• [Exercise task]
Restate verbatim the lines between the one holding "Reconstruct this image" and the one holding "COL = scene.collection", both included, and no others.

• [Records provided]
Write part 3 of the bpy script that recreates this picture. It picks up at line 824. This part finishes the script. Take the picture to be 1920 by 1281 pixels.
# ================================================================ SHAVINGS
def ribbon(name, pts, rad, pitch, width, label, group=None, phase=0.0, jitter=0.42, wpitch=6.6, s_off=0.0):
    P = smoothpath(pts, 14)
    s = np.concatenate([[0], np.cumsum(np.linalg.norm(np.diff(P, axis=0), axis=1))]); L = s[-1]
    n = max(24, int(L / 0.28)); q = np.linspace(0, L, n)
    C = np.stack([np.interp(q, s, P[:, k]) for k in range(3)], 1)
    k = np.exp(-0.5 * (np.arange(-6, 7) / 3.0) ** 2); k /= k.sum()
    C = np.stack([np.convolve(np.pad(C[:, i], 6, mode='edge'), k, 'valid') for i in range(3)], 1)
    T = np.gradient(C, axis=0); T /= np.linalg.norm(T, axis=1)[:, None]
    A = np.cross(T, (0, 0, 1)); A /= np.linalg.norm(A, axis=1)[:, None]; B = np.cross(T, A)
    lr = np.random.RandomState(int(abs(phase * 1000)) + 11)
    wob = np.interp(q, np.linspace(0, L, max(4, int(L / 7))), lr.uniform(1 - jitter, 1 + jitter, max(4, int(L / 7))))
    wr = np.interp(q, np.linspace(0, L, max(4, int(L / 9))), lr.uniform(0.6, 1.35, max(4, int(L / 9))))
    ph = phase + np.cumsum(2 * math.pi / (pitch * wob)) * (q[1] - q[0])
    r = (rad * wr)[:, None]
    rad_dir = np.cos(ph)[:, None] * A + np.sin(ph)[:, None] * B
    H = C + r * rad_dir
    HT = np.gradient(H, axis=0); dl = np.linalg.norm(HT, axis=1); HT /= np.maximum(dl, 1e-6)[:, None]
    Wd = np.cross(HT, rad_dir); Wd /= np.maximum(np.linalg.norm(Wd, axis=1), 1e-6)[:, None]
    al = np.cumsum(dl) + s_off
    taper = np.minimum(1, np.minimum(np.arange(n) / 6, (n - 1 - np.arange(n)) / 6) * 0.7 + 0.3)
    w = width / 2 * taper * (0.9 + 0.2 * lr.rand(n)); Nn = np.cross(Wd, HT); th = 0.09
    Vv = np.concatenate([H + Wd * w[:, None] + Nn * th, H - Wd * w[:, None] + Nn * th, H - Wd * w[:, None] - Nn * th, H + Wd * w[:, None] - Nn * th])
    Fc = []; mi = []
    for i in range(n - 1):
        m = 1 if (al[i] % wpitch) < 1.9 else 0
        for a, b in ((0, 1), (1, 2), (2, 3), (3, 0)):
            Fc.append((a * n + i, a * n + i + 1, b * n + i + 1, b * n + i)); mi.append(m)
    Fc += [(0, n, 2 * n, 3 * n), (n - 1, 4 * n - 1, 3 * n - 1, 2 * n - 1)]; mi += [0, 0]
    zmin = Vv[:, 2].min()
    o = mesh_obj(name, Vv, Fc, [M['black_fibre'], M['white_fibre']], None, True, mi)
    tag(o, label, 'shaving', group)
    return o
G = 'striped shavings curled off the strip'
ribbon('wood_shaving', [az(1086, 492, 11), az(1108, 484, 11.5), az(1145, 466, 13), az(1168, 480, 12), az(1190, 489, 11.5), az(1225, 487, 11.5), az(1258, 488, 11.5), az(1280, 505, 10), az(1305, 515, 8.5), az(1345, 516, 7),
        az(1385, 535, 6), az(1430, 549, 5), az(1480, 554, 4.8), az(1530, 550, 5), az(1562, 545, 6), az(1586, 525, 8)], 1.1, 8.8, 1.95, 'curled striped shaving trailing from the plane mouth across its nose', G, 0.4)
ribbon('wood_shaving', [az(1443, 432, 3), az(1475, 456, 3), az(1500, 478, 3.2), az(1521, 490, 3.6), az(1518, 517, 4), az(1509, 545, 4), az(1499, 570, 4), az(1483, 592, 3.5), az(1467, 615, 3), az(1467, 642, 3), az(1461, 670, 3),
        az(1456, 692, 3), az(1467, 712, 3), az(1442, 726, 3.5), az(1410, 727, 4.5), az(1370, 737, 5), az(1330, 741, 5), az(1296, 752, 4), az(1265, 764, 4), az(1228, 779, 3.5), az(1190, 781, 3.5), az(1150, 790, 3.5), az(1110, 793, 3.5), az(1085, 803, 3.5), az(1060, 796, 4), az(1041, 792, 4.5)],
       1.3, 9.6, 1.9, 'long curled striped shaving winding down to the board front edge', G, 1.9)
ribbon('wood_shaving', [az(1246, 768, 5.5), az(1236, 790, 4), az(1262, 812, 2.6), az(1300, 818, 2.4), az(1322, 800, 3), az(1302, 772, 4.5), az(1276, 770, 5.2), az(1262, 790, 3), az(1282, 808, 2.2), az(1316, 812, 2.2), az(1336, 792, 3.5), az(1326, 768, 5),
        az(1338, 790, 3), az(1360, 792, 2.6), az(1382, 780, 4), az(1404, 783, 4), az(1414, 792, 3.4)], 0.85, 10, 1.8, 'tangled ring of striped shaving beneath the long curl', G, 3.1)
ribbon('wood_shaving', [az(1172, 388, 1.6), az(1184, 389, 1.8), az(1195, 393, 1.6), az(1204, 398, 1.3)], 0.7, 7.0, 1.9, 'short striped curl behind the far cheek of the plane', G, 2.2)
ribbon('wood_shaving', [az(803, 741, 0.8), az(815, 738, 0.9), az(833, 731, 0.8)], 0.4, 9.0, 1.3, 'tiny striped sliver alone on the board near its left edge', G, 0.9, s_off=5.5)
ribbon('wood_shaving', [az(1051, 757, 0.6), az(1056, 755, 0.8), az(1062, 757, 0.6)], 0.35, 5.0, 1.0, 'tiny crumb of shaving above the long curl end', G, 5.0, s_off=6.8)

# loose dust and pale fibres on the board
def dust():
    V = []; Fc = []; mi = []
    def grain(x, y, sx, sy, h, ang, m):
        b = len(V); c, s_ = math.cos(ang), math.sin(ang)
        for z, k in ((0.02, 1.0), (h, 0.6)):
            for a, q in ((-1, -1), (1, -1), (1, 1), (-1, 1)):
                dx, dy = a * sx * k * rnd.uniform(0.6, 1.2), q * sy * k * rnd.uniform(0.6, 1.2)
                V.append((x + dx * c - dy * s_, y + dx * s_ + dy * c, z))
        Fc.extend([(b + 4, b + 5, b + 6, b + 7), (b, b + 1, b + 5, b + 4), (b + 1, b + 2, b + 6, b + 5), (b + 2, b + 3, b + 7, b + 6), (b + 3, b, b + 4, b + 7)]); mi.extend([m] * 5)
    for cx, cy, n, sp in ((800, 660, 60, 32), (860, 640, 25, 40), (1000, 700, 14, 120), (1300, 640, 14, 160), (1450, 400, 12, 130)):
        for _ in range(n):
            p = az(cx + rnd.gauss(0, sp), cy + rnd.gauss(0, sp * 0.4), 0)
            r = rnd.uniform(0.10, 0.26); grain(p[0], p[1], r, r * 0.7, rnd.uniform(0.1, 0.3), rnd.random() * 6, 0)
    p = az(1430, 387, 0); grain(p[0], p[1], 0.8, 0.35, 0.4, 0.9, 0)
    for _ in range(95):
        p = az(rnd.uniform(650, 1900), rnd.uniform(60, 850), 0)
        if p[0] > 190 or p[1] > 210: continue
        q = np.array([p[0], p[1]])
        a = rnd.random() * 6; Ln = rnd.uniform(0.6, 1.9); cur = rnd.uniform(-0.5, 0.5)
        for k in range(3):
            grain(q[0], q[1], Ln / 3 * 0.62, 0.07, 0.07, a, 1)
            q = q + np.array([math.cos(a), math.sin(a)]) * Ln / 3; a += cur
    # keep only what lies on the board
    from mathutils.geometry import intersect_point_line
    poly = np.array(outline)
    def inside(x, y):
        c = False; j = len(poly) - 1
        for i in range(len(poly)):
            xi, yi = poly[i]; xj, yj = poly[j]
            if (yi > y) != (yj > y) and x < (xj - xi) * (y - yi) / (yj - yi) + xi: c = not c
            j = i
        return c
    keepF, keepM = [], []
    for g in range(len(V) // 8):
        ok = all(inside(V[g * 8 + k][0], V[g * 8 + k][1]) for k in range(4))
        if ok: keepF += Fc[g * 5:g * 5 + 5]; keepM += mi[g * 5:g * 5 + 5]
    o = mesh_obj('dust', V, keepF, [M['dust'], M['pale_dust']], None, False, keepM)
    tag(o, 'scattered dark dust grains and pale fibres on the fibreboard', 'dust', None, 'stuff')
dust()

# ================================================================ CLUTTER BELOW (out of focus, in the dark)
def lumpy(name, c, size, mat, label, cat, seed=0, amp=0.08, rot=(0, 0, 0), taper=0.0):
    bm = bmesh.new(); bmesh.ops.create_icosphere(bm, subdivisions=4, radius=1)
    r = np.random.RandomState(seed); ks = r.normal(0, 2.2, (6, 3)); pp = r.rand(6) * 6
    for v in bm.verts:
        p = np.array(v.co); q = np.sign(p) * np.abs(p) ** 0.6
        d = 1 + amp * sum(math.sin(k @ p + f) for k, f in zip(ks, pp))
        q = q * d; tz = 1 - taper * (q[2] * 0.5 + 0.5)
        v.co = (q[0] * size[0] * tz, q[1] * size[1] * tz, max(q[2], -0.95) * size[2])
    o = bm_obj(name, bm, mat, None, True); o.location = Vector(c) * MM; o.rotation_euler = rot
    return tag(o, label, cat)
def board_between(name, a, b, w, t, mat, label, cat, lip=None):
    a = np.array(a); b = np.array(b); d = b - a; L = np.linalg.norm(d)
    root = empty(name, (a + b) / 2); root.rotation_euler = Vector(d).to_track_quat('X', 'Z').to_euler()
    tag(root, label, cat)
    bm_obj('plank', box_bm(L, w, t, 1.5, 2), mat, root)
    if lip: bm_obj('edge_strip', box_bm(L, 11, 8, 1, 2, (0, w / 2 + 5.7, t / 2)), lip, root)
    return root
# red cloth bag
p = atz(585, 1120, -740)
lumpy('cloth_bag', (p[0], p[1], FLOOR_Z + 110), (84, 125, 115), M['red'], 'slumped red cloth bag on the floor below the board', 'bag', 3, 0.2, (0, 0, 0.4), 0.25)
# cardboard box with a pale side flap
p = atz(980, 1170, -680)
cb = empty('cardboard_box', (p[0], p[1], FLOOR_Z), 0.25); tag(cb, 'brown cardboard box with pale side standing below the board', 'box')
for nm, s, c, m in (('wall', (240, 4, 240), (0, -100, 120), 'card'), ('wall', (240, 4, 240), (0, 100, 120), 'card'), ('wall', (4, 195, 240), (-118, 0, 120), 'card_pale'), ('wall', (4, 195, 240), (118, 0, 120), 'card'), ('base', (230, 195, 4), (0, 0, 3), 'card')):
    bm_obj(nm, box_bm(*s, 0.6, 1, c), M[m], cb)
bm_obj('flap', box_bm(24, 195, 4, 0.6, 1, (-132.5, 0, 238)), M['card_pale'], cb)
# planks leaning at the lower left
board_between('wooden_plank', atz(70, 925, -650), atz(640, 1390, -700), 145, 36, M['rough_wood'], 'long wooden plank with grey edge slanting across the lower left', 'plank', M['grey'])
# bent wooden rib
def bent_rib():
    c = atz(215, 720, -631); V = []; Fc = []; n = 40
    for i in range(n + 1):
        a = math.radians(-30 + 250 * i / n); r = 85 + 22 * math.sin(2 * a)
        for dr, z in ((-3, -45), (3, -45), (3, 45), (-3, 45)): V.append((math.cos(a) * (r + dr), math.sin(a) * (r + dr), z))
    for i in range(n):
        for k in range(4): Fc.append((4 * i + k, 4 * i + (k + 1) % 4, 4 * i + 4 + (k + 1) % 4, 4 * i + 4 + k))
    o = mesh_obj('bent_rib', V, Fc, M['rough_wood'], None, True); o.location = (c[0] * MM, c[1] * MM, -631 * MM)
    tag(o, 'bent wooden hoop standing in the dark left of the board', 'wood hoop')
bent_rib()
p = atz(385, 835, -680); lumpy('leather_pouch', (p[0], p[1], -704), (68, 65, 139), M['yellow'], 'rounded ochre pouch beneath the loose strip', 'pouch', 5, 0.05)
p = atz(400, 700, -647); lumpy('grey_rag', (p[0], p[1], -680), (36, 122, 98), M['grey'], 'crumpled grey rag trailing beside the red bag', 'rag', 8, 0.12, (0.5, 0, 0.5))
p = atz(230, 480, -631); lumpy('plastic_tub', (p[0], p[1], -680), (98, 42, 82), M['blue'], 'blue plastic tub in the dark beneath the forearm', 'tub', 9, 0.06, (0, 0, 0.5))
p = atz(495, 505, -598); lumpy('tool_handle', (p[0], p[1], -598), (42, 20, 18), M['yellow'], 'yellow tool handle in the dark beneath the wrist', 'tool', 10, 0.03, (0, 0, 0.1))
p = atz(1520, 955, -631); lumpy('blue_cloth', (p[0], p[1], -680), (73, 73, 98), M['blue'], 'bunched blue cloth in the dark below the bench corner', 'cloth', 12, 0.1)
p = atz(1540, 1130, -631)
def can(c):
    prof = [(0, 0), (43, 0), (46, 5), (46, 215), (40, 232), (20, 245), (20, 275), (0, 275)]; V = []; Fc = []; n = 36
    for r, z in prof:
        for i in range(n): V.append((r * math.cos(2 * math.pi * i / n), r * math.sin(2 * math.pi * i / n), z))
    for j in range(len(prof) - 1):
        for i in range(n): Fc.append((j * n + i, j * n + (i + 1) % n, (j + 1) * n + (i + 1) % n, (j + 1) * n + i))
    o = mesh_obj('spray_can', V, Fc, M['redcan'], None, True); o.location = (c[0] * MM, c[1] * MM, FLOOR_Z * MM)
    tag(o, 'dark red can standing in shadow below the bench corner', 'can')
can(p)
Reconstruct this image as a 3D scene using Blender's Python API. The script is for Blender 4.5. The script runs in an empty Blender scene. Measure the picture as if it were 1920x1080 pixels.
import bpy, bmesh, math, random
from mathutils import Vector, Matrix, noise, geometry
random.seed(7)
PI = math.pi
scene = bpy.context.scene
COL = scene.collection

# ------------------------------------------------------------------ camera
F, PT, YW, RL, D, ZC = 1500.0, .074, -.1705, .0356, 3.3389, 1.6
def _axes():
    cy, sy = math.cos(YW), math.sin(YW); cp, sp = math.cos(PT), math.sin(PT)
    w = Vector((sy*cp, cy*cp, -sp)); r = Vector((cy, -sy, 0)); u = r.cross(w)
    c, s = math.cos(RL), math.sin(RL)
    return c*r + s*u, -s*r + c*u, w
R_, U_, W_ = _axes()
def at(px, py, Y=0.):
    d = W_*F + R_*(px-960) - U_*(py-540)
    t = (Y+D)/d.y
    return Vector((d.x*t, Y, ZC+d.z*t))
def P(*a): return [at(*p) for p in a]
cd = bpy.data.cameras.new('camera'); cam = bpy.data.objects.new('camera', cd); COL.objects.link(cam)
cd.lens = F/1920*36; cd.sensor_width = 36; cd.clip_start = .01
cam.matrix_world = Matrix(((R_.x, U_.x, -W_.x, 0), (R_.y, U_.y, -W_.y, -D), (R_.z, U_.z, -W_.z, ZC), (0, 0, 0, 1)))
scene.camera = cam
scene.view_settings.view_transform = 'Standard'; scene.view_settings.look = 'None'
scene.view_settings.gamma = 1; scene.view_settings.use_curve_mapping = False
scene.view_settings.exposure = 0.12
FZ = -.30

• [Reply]
Reconstruct this image as a 3D scene using Blender's Python API. The script is for Blender 4.5. The script runs in an empty Blender scene. Measure the picture as if it were 1920x1080 pixels.
import bpy, bmesh, math, random
from mathutils import Vector, Matrix, noise, geometry
random.seed(7)
PI = math.pi
scene = bpy.context.scene
COL = scene.collection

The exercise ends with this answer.